• Eyyub (25/25) Jul 20 2012 Hello,
• =?UTF-8?B?QWxpIMOHZWhyZWxp?= (14/37) Jul 20 2012 The confusion is due to the two different meanings of the ':' operator.
• Artur Skawina (7/42) Jul 21 2012 No; it would be considered. The problem is likely related to "Function t...
• Eyyub (4/4) Jul 21 2012 Okay !

"Eyyub" <eyyub.pangearaion gmail.com> writes:

Hello,

I have a question about the semantic of parameter 
specialization(TemplateTypeParameterSpecialization)
In this following code, there are 2 forms of the same function 
'add' :
<code>

T add(T, U : T) (T a, U b)   //doesn't work
{
     return a + b;
}

T add(T, U) (T a, U b) if(is(U : T)) //works
{
     return a + b;
}


void main()
{
     assert(add(2, cast(short)2) == 4);
}
</code>
So, I infer that, in this case, 
TemplateTypeParameterSpecialization and TypeSpecialization(of 
IsExpression) aren't semantically equal ? What are differences 
between this 2 forms ?

Eyyub,

(I hope that I have an english a bit compréhensible)

=?UTF-8?B?QWxpIMOHZWhyZWxp?= <acehreli yahoo.com> writes:

On 07/20/2012 06:47 PM, Eyyub wrote:
 Hello,

 I have a question about the semantic of parameter
 specialization(TemplateTypeParameterSpecialization)
 In this following code, there are 2 forms of the same function 'add' :
 <code>

 T add(T, U : T) (T a, U b) //doesn't work
 {
 return a + b;
 }

 T add(T, U) (T a, U b) if(is(U : T)) //works
 {
 return a + b;
 }


 void main()
 {
 assert(add(2, cast(short)2) == 4);
 }
 </code>
 So, I infer that, in this case, TemplateTypeParameterSpecialization and
 TypeSpecialization(of IsExpression) aren't semantically equal ? What are
 differences between this 2 forms ?

 Eyyub,

 (I hope that I have an english a bit compréhensible)

The confusion is due to the two different meanings of the ':' operator.

1) In the template parameter list, ':' specializes U. "U : T" means: 
"this is a specialization where U is T".

   http://dlang.org/template.html

(Search for the "Specialization" section.)

When you use the template, T is int and U is short; so that 
specialization is not considered.

2) In an is expression, ':' means "implicitly convertible to".

   http://dlang.org/expression.html#IsExpression

So "is(U : T)" matches because "short is implicitly convertible to int."

Ali

-- 
D Programming Language Tutorial: http://ddili.org/ders/d.en/index.html

Artur Skawina <art.08.09 gmail.com> writes:

On 07/21/12 08:29, Ali Çehreli wrote:
 On 07/20/2012 06:47 PM, Eyyub wrote:
 I have a question about the semantic of parameter
 specialization(TemplateTypeParameterSpecialization)
 In this following code, there are 2 forms of the same function 'add' :
 <code>

 T add(T, U : T) (T a, U b) //doesn't work
 {
 return a + b;
 }

 T add(T, U) (T a, U b) if(is(U : T)) //works
 {
 return a + b;
 }


 void main()
 {
 assert(add(2, cast(short)2) == 4);
 }
 </code>
 So, I infer that, in this case, TemplateTypeParameterSpecialization and
 TypeSpecialization(of IsExpression) aren't semantically equal ? What are
 differences between this 2 forms ?

 
 The confusion is due to the two different meanings of the ':' operator.
 
 1) In the template parameter list, ':' specializes U. "U : T" means: "this is
a specialization where U is T".
 
   http://dlang.org/template.html
 
 (Search for the "Specialization" section.)
 
 When you use the template, T is int and U is short; so that specialization is
not considered.

No; it would be considered.
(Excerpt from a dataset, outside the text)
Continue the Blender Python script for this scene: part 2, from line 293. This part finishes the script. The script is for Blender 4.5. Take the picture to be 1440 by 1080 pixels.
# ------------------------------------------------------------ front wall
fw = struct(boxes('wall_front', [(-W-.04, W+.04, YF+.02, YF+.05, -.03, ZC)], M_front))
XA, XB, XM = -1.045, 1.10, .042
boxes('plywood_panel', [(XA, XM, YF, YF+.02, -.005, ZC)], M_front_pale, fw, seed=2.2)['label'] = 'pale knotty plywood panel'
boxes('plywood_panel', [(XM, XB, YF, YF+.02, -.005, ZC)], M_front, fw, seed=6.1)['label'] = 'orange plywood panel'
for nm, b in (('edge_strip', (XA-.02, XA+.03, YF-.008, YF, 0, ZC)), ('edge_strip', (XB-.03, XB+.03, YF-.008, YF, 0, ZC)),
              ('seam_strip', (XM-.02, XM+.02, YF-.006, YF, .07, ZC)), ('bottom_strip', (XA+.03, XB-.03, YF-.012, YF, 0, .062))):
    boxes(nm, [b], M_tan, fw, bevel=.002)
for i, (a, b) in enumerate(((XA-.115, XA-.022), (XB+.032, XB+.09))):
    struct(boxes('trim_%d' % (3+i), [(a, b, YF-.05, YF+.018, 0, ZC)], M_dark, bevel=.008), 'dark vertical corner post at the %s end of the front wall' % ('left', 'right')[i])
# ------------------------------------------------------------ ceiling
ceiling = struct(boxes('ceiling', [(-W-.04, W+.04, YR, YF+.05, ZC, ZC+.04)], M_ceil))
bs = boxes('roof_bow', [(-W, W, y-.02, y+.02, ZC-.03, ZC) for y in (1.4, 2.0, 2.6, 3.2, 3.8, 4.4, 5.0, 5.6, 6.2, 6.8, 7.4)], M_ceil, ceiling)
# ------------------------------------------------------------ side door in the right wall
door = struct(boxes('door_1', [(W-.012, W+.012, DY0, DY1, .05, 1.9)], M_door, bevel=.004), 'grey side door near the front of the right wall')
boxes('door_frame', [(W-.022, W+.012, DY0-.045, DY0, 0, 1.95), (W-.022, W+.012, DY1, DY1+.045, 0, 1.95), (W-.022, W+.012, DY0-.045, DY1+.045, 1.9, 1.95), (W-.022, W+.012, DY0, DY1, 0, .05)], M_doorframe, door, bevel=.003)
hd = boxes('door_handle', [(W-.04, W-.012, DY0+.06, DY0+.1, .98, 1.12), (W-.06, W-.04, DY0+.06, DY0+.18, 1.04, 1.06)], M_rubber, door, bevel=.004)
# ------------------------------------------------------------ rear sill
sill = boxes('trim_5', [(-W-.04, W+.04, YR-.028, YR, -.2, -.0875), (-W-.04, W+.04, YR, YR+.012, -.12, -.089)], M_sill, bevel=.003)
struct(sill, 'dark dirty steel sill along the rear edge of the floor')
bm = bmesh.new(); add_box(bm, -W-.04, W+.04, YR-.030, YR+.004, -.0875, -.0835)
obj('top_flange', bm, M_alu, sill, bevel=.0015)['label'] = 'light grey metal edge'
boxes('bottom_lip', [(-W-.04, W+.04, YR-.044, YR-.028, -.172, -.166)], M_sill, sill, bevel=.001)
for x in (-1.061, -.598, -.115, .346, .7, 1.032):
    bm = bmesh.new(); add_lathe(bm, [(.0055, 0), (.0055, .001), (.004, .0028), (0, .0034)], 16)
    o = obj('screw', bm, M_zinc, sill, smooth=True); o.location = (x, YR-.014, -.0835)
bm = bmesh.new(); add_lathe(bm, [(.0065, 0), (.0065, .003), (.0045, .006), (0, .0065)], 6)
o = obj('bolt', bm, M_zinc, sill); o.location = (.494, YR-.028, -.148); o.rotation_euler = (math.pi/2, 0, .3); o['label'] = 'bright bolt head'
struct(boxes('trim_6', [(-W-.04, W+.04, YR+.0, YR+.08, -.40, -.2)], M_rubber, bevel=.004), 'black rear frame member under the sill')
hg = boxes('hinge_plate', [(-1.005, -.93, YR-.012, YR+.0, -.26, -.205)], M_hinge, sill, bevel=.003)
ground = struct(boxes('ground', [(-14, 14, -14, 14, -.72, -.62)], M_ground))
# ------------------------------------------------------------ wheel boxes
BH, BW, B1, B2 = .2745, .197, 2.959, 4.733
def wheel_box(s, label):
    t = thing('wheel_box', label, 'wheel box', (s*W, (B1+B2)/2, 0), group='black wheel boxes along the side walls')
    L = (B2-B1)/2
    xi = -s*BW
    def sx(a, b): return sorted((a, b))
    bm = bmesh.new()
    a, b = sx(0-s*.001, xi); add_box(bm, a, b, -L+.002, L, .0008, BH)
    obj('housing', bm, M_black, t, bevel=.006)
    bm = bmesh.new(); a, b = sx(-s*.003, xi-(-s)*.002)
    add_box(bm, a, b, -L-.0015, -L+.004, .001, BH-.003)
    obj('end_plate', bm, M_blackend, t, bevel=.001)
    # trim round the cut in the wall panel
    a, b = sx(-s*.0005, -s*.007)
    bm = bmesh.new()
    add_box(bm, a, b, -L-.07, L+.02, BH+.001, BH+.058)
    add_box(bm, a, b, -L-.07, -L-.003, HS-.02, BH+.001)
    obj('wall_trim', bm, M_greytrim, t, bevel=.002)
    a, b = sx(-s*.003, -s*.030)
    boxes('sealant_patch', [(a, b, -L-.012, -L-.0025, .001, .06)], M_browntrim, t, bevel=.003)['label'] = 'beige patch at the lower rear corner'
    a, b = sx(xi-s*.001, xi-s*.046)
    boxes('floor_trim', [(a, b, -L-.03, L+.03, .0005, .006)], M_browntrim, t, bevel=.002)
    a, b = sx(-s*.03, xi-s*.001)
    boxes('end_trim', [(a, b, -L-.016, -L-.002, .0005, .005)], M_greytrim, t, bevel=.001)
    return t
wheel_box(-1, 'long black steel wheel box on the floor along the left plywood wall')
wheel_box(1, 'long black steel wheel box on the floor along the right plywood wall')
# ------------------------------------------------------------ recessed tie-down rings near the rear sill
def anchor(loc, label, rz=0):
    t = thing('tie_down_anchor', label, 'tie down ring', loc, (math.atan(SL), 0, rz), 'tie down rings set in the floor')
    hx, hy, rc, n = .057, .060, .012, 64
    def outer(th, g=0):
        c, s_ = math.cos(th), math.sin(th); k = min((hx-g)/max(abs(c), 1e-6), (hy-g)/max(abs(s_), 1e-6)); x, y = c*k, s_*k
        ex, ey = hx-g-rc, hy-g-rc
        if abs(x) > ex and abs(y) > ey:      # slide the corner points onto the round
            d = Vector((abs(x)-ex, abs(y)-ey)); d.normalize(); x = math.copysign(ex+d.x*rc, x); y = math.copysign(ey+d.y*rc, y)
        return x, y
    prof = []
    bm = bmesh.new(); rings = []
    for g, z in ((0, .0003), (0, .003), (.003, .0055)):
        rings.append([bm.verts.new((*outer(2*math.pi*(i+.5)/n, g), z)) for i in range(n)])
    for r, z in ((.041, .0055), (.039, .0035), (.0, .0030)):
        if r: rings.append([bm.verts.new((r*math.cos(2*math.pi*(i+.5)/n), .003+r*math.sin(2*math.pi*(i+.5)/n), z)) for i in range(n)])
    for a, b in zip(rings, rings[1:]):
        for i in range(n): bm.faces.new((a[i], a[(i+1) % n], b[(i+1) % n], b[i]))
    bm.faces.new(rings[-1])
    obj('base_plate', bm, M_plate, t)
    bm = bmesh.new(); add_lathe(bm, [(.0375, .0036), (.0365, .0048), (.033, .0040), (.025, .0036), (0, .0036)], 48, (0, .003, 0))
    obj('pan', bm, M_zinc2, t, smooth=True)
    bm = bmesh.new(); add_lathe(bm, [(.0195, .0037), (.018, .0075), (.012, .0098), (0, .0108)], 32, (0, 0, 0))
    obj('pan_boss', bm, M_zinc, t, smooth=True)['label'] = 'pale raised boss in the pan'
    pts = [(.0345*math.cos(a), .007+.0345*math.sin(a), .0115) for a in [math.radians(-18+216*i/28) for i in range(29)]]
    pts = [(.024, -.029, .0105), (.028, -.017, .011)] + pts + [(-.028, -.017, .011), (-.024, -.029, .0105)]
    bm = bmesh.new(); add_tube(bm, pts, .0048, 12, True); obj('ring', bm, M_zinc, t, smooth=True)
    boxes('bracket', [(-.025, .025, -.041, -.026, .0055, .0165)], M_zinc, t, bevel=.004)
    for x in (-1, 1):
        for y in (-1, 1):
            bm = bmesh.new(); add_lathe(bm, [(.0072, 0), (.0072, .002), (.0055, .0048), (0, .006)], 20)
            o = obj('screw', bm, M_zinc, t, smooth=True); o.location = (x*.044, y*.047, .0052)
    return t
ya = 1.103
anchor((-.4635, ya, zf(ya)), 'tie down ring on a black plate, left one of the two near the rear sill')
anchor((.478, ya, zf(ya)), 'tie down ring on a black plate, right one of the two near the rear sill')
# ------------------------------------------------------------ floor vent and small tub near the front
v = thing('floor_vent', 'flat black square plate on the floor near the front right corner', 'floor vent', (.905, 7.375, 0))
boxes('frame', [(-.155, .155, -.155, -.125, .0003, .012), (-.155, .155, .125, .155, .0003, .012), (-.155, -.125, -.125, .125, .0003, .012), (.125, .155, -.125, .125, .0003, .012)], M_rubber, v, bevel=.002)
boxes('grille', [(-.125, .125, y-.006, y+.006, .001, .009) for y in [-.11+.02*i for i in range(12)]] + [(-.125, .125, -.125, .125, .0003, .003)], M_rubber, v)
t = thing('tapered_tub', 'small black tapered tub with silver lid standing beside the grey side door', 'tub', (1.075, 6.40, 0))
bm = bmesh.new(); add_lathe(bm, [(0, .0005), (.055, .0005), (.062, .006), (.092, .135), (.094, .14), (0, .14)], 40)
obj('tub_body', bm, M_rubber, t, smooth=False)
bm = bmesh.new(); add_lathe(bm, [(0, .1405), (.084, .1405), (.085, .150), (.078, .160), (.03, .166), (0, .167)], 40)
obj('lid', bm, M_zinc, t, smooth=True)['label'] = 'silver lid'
The problem is likely related to "Function template
type parameters that are to be implicitly deduced may not have specializations".

Note that

   T add(T, U : int) (T a, U b) {...}

already works, and "add(T, U : T)" could probably be made to work too.

artur

"Eyyub" <eyyub.pangearaion gmail.com> writes:

Okay !

The spec' should be more explicit, I'm sure that I'm not the 
first who asked this question !

Thanks Guys,